Das sei die neue Erfolgs-Generation des Schwergewichts, proklamierte Promoter Bob Arum sichtlich stolz. Sie habe es nicht nötig, sich mit verbalen Tiefschlägen und skandalträchtigen Provokationen a la Mike Tyson ins Rampenlicht zu schieben. Smartes Auftreten außerhalb des Ringes und boxerische Klasse im Seilquadrat prägen in der Königsklasse die Superstars der Zukunft.
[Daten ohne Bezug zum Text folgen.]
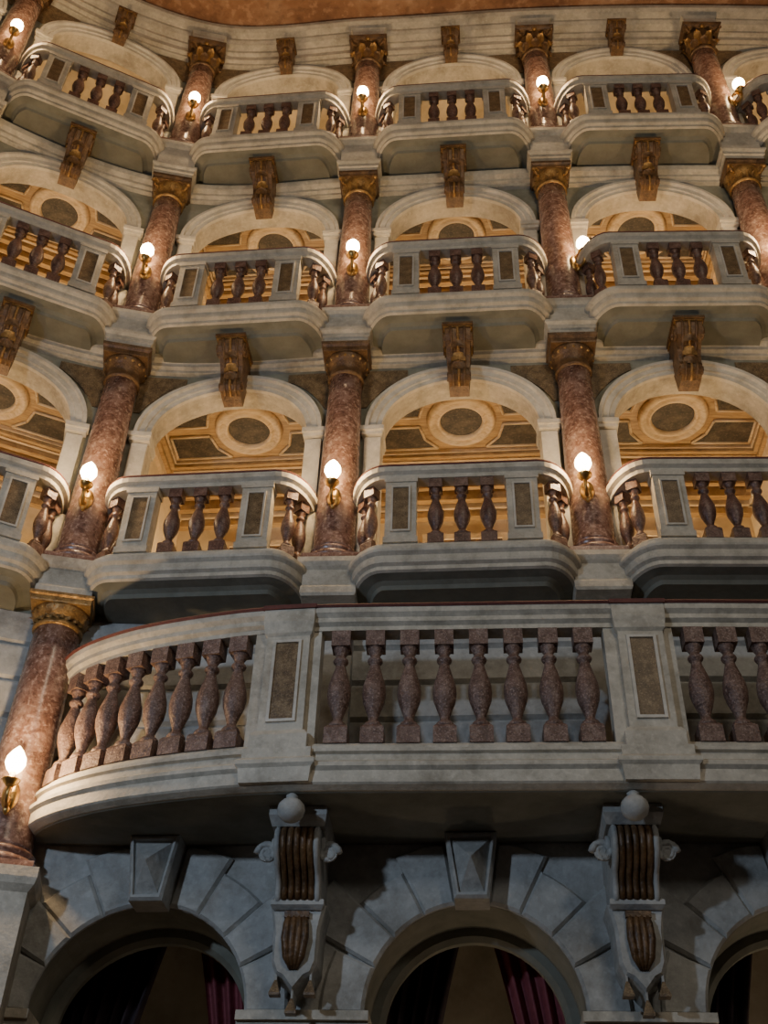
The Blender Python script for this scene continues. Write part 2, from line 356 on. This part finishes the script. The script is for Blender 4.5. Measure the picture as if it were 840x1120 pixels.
for k in BAYS:
    H=L[k]/2
    for ti,(base,cap,sb,st,zs,b,sty) in enumerate(TI):
        zt=TI[ti+1][2] if ti<2 else 12.75
        a=.64
        wall_arch(fw,k,sb,st,zs,zt,a,b,VW,.2,PLA,TRIM)
        archivolt(fw,k,a,b,zs,[(0,0),(0,.035),(.04,.035),(.045,.05),(.09,.05),(.10,.075),(.13,.075),(.13,0)],ARCHM,VW)
        for sx in (-1,1):
            x0,x1=sorted((sx*a,sx*(a+.13)))
            bbox(fw,k,x0,x1,VW,VW+.045,st,zs-.10,ARCHM)
            x0,x1=sorted((sx*(a-.015),sx*(a+.15)))
            bbox(fw,k,x0,x1,VW-.19,VW+.065,zs-.08,zs-.045,ARCHM)
            x0,x1=sorted((sx*(a-.025),sx*(a+.165)))
            bbox(fw,k,x0,x1,VW-.19,VW+.085,zs-.045,zs,ARCHM)
            ztp=cap-.07; pts=[]
            for i in range(8):
                t=math.radians(22+i*5.2); pts.append((sx*(a+.19)*math.cos(t),zs+(b+.19)*math.sin(t)))
            pts=[p for p in pts if abs(p[0])<H-.15]
            pl=pts+[(pts[-1][0],ztp),(sx*(H-.13),ztp),(sx*(H-.13),pts[0][1])]
            if ztp>pts[-1][1]+.01:
                n=len(pl); vs=[Mb(k,s,VW+.012,z) for s,z in pl]+[Mb(k,s,VW-.01,z) for s,z in pl]
                fw.add(vs,[list(range(n))]+[(i,(i+1)%n,n+(i+1)%n,n+i) for i in range(n)],PAN)
def usweep(mb,prof,mt,u0=-1,u1=5,closed=False):
    n=int((u1-u0)*10); mb.grid([[M(u0+(u1-u0)*i/n,v,z) for v,z in prof] for i in range(n+1)],mt,wrap=closed,caps=closed)
for ti in (0,1):
    z=TI[ti][1]-.03
    usweep(fw,[(VW,z),(-.06,z+.01),(-.06,z+.04),(-.03,z+.055),(-.03,z+.09),(.01,z+.115),(.02,z+.15),(.02,z+.175),(VW,z+.19)],TRIM)
    usweep(fw,[(VW,z+.30),(-.05,z+.31),(-.05,z+.34),(VW,z+.36)],TRIM)
usweep(fw,[(VW,12.25),(-.04,12.26),(-.04,12.30),(0,12.31),(0,12.38),(.04,12.40),(.04,12.44),(.10,12.47),(.13,12.51),(.13,12.55),(.19,12.58),(.22,12.62),(.22,12.68),(.18,12.70),(.18,12.73)],TRIM)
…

Wer diese sein werden, steht für den Pay-TV-Kanal Home Box Office (HBO) mittlerweile fest. «Die Klitschko-Brüder sind die Top-Schwergewichtler der Welt, da sind wir uns absolut sicher. Sie verkörpern ein Produkt, das es bislang noch nie gab», erklärte HBO-Vizepräsident Xavier James.

Die Akzeptanz beim bedeutendsten Box-TV-Sender gleicht einem Ritterschlag. Die entscheidende Grundlage für die ersehnte Anerkennung der promovierten Sportwissenschaftler aus der Ukraine in Amerika ist damit gegeben. Wladimir ist bereits auf unbestimmte Zeit an HBO gebunden, deren Zugpferde derzeit noch die Weltmeister Lennox Lewis, Roy Jones und Oscar de la Hoya sind. Sechs Kämpfe in den USA sowie drei Fights außerhalb der Staaten umfasst der mit Klitschkos Promoter Klaus-Peter Kohl geschlossene Vertrag, der mit dem Duell gegen McCline beginnt. Das Paket beinhaltet keine Pay-Per-View- Events. Darüber gibt es separate Vereinbarungen, verriet James, der über finanzielle Inhalte den Mantel des Schweigens deckte.

Der Kontrakt für Witali solle noch am Wochenende unterzeichnet werden, signalisierte James, ohne Einzelheiten nennen zu wollen. Kohl hält sich ebenso bedeckt. In leiser Vorfreude auf den sich abzeichnenden Mega-Deal meinte der Universum-Boss: «Das wird das Größte sein, was ich je ausgehandelt habe.» Allein um den Vertrag für den im Frühjahr geplanten Weltmeisterschaftskampf gegen WBC- Titelträger Lewis wasserdicht zu machen, seien die Entwürfe zwischen Europa und Amerika 52 Mal hin- und hergefaxt worden. Tag und Nacht wurde um Details gefeilscht, Kohls Rechtsanwalt Björn Ziegler habe zum Schluss schon keine Stimme mehr gehabt.

Auch bei Bob Arum, neben Don King und Cedrik Kushner der mächtigste US-Promoter, ist das Vertrauen in die Klitschkos inzwischen grenzenlos. «Wladimir braucht sich um Lewis keine Gedanken mehr zu machen, Witali wird ihn ausknocken und seine Karriere beenden», behauptete der am Sonntag 72 Jahre alt werdende Chef von «Top Rank». Seit 30 Jahren verdient er Millionen mit dem Boxen, promotete Kämpfe von Ali, Foreman, Frazier oder Holmes.

Mit Wladimir Klitschko und McCline treffen zwei der vier besten Schwergewichtler aufeinander. Die anderen beiden seien Lewis und Witali Klitschko, meinte Arum. Im Vergleich dazu seien die unter Regie von Don King stattfindenden Kämpfe um den vakanten IBF-Gürtel zwischen Evander Holyfield und Chris Byrd am 14. Dezember in Atlantic City sowie um die WBA-Krone zwischen Titelverteidiger John Ruiz und Roy Jones am 1. März in Las Vegas nur eine B-Weltmeisterschaft.